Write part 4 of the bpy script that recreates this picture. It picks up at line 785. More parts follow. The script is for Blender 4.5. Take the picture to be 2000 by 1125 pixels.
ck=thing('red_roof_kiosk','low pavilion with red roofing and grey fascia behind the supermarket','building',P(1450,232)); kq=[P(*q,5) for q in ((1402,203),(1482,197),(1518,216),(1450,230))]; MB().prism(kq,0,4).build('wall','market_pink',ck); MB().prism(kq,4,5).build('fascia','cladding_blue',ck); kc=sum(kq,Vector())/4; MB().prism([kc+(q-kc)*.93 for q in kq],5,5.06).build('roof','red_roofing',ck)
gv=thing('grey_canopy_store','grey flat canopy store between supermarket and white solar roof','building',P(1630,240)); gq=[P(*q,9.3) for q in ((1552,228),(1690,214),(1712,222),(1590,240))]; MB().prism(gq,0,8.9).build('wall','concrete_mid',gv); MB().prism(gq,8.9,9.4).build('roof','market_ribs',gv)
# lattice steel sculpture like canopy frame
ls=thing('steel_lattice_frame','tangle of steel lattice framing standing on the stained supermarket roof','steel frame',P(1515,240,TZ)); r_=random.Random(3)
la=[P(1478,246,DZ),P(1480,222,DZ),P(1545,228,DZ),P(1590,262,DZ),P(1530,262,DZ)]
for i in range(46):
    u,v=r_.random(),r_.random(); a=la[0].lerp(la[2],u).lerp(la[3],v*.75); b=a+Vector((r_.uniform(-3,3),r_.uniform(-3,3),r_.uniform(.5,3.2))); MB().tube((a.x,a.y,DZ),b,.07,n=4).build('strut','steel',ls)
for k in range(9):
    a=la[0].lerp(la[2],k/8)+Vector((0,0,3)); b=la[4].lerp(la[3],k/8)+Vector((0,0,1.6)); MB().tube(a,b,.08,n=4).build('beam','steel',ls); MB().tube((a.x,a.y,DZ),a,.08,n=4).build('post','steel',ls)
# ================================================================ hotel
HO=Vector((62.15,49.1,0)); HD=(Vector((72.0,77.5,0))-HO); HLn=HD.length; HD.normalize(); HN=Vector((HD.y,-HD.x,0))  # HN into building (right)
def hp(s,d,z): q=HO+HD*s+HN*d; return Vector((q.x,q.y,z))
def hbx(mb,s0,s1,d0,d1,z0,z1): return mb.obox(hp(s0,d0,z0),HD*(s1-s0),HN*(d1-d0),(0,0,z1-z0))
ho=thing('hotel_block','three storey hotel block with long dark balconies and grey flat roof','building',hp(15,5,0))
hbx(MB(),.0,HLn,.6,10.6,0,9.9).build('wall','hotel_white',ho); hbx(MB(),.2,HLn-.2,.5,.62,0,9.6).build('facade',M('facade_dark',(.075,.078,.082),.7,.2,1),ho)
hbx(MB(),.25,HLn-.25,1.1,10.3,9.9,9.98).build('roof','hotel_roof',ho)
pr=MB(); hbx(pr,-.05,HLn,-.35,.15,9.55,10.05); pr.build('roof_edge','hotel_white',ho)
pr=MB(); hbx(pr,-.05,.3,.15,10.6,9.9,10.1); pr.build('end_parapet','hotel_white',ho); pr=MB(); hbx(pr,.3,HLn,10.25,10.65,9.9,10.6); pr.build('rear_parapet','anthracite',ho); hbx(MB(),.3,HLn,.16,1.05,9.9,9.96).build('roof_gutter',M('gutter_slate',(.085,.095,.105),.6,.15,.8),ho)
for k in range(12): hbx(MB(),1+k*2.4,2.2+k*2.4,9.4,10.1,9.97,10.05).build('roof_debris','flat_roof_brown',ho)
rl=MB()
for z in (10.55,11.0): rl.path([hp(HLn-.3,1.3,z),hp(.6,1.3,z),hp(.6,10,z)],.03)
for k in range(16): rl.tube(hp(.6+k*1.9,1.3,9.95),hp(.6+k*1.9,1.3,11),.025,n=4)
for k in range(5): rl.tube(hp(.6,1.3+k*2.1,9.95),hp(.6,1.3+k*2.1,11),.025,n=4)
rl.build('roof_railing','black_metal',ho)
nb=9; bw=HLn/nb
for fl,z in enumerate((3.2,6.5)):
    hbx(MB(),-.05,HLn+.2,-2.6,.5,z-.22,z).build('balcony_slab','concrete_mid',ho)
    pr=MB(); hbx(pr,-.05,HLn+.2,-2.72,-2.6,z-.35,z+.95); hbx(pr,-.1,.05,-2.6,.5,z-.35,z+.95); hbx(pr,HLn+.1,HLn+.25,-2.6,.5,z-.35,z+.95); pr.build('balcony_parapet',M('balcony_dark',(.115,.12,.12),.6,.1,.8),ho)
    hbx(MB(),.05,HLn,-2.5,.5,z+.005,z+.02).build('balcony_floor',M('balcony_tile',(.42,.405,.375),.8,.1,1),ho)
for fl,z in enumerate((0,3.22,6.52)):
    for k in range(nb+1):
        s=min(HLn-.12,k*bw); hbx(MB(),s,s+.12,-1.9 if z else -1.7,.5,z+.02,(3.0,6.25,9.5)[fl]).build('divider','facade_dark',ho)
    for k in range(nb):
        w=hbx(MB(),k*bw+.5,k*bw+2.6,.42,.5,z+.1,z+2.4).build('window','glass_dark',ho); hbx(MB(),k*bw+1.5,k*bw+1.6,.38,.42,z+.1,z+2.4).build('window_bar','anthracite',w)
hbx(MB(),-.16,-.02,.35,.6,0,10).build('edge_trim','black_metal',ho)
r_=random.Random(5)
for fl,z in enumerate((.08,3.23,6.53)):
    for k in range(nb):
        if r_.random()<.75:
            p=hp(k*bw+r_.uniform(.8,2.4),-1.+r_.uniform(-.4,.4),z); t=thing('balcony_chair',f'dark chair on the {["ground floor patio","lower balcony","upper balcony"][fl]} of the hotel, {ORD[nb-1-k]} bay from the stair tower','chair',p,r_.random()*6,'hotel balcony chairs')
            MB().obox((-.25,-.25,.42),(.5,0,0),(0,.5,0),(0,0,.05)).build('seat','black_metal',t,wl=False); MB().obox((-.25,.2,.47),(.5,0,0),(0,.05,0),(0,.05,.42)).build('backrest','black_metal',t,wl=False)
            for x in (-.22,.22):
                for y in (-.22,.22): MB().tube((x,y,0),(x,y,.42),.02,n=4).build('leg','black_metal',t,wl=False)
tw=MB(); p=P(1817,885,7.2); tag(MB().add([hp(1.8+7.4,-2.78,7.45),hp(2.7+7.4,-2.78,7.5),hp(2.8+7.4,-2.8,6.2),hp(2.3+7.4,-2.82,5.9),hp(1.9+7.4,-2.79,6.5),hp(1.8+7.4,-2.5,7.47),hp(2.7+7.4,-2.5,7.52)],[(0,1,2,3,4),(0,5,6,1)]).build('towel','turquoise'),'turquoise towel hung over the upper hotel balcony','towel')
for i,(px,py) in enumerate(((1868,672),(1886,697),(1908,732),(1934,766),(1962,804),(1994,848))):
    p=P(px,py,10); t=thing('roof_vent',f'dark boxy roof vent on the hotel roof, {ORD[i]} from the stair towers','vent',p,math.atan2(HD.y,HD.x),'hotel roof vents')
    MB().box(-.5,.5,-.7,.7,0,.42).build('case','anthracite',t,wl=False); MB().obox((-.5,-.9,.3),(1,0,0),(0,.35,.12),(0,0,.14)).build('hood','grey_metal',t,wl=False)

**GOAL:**
Give the complete listing a second time, exactly as it reads.

**FINISHED TASK:**
Write part 4 of the bpy script that recreates this picture. It picks up at line 785. More parts follow. The script is for Blender 4.5. Take the picture to be 2000 by 1125 pixels.
ck=thing('red_roof_kiosk','low pavilion with red roofing and grey fascia behind the supermarket','building',P(1450,232)); kq=[P(*q,5) for q in ((1402,203),(1482,197),(1518,216),(1450,230))]; MB().prism(kq,0,4).build('wall','market_pink',ck); MB().prism(kq,4,5).build('fascia','cladding_blue',ck); kc=sum(kq,Vector())/4; MB().prism([kc+(q-kc)*.93 for q in kq],5,5.06).build('roof','red_roofing',ck)
gv=thing('grey_canopy_store','grey flat canopy store between supermarket and white solar roof','building',P(1630,240)); gq=[P(*q,9.3) for q in ((1552,228),(1690,214),(1712,222),(1590,240))]; MB().prism(gq,0,8.9).build('wall','concrete_mid',gv); MB().prism(gq,8.9,9.4).build('roof','market_ribs',gv)
# lattice steel sculpture like canopy frame
ls=thing('steel_lattice_frame','tangle of steel lattice framing standing on the stained supermarket roof','steel frame',P(1515,240,TZ)); r_=random.Random(3)
la=[P(1478,246,DZ),P(1480,222,DZ),P(1545,228,DZ),P(1590,262,DZ),P(1530,262,DZ)]
for i in range(46):
    u,v=r_.random(),r_.random(); a=la[0].lerp(la[2],u).lerp(la[3],v*.75); b=a+Vector((r_.uniform(-3,3),r_.uniform(-3,3),r_.uniform(.5,3.2))); MB().tube((a.x,a.y,DZ),b,.07,n=4).build('strut','steel',ls)
for k in range(9):
    a=la[0].lerp(la[2],k/8)+Vector((0,0,3)); b=la[4].lerp(la[3],k/8)+Vector((0,0,1.6)); MB().tube(a,b,.08,n=4).build('beam','steel',ls); MB().tube((a.x,a.y,DZ),a,.08,n=4).build('post','steel',ls)
# ================================================================ hotel
HO=Vector((62.15,49.1,0)); HD=(Vector((72.0,77.5,0))-HO); HLn=HD.length; HD.normalize(); HN=Vector((HD.y,-HD.x,0))  # HN into building (right)
def hp(s,d,z): q=HO+HD*s+HN*d; return Vector((q.x,q.y,z))
def hbx(mb,s0,s1,d0,d1,z0,z1): return mb.obox(hp(s0,d0,z0),HD*(s1-s0),HN*(d1-d0),(0,0,z1-z0))
ho=thing('hotel_block','three storey hotel block with long dark balconies and grey flat roof','building',hp(15,5,0))
hbx(MB(),.0,HLn,.6,10.6,0,9.9).build('wall','hotel_white',ho); hbx(MB(),.2,HLn-.2,.5,.62,0,9.6).build('facade',M('facade_dark',(.075,.078,.082),.7,.2,1),ho)
hbx(MB(),.25,HLn-.25,1.1,10.3,9.9,9.98).build('roof','hotel_roof',ho)
pr=MB(); hbx(pr,-.05,HLn,-.35,.15,9.55,10.05); pr.build('roof_edge','hotel_white',ho)
pr=MB(); hbx(pr,-.05,.3,.15,10.6,9.9,10.1); pr.build('end_parapet','hotel_white',ho); pr=MB(); hbx(pr,.3,HLn,10.25,10.65,9.9,10.6); pr.build('rear_parapet','anthracite',ho); hbx(MB(),.3,HLn,.16,1.05,9.9,9.96).build('roof_gutter',M('gutter_slate',(.085,.095,.105),.6,.15,.8),ho)
for k in range(12): hbx(MB(),1+k*2.4,2.2+k*2.4,9.4,10.1,9.97,10.05).build('roof_debris','flat_roof_brown',ho)
rl=MB()
for z in (10.55,11.0): rl.path([hp(HLn-.3,1.3,z),hp(.6,1.3,z),hp(.6,10,z)],.03)
for k in range(16): rl.tube(hp(.6+k*1.9,1.3,9.95),hp(.6+k*1.9,1.3,11),.025,n=4)
for k in range(5): rl.tube(hp(.6,1.3+k*2.1,9.95),hp(.6,1.3+k*2.1,11),.025,n=4)
rl.build('roof_railing','black_metal',ho)
nb=9; bw=HLn/nb
for fl,z in enumerate((3.2,6.5)):
    hbx(MB(),-.05,HLn+.2,-2.6,.5,z-.22,z).build('balcony_slab','concrete_mid',ho)
    pr=MB(); hbx(pr,-.05,HLn+.2,-2.72,-2.6,z-.35,z+.95); hbx(pr,-.1,.05,-2.6,.5,z-.35,z+.95); hbx(pr,HLn+.1,HLn+.25,-2.6,.5,z-.35,z+.95); pr.build('balcony_parapet',M('balcony_dark',(.115,.12,.12),.6,.1,.8),ho)
    hbx(MB(),.05,HLn,-2.5,.5,z+.005,z+.02).build('balcony_floor',M('balcony_tile',(.42,.405,.375),.8,.1,1),ho)
for fl,z in enumerate((0,3.22,6.52)):
    for k in range(nb+1):
        s=min(HLn-.12,k*bw); hbx(MB(),s,s+.12,-1.9 if z else -1.7,.5,z+.02,(3.0,6.25,9.5)[fl]).build('divider','facade_dark',ho)
    for k in range(nb):
        w=hbx(MB(),k*bw+.5,k*bw+2.6,.42,.5,z+.1,z+2.4).build('window','glass_dark',ho); hbx(MB(),k*bw+1.5,k*bw+1.6,.38,.42,z+.1,z+2.4).build('window_bar','anthracite',w)
hbx(MB(),-.16,-.02,.35,.6,0,10).build('edge_trim','black_metal',ho)
r_=random.Random(5)
for fl,z in enumerate((.08,3.23,6.53)):
    for k in range(nb):
        if r_.random()<.75:
            p=hp(k*bw+r_.uniform(.8,2.4),-1.+r_.uniform(-.4,.4),z); t=thing('balcony_chair',f'dark chair on the {["ground floor patio","lower balcony","upper balcony"][fl]} of the hotel, {ORD[nb-1-k]} bay from the stair tower','chair',p,r_.random()*6,'hotel balcony chairs')
            MB().obox((-.25,-.25,.42),(.5,0,0),(0,.5,0),(0,0,.05)).build('seat','black_metal',t,wl=False); MB().obox((-.25,.2,.47),(.5,0,0),(0,.05,0),(0,.05,.42)).build('backrest','black_metal',t,wl=False)
            for x in (-.22,.22):
                for y in (-.22,.22): MB().tube((x,y,0),(x,y,.42),.02,n=4).build('leg','black_metal',t,wl=False)
tw=MB(); p=P(1817,885,7.2); tag(MB().add([hp(1.8+7.4,-2.78,7.45),hp(2.7+7.4,-2.78,7.5),hp(2.8+7.4,-2.8,6.2),hp(2.3+7.4,-2.82,5.9),hp(1.9+7.4,-2.79,6.5),hp(1.8+7.4,-2.5,7.47),hp(2.7+7.4,-2.5,7.52)],[(0,1,2,3,4),(0,5,6,1)]).build('towel','turquoise'),'turquoise towel hung over the upper hotel balcony','towel')
for i,(px,py) in enumerate(((1868,672),(1886,697),(1908,732),(1934,766),(1962,804),(1994,848))):
    p=P(px,py,10); t=thing('roof_vent',f'dark boxy roof vent on the hotel roof, {ORD[i]} from the stair towers','vent',p,math.atan2(HD.y,HD.x),'hotel roof vents')
    MB().box(-.5,.5,-.7,.7,0,.42).build('case','anthracite',t,wl=False); MB().obox((-.5,-.9,.3),(1,0,0),(0,.35,.12),(0,0,.14)).build('hood','grey_metal',t,wl=False)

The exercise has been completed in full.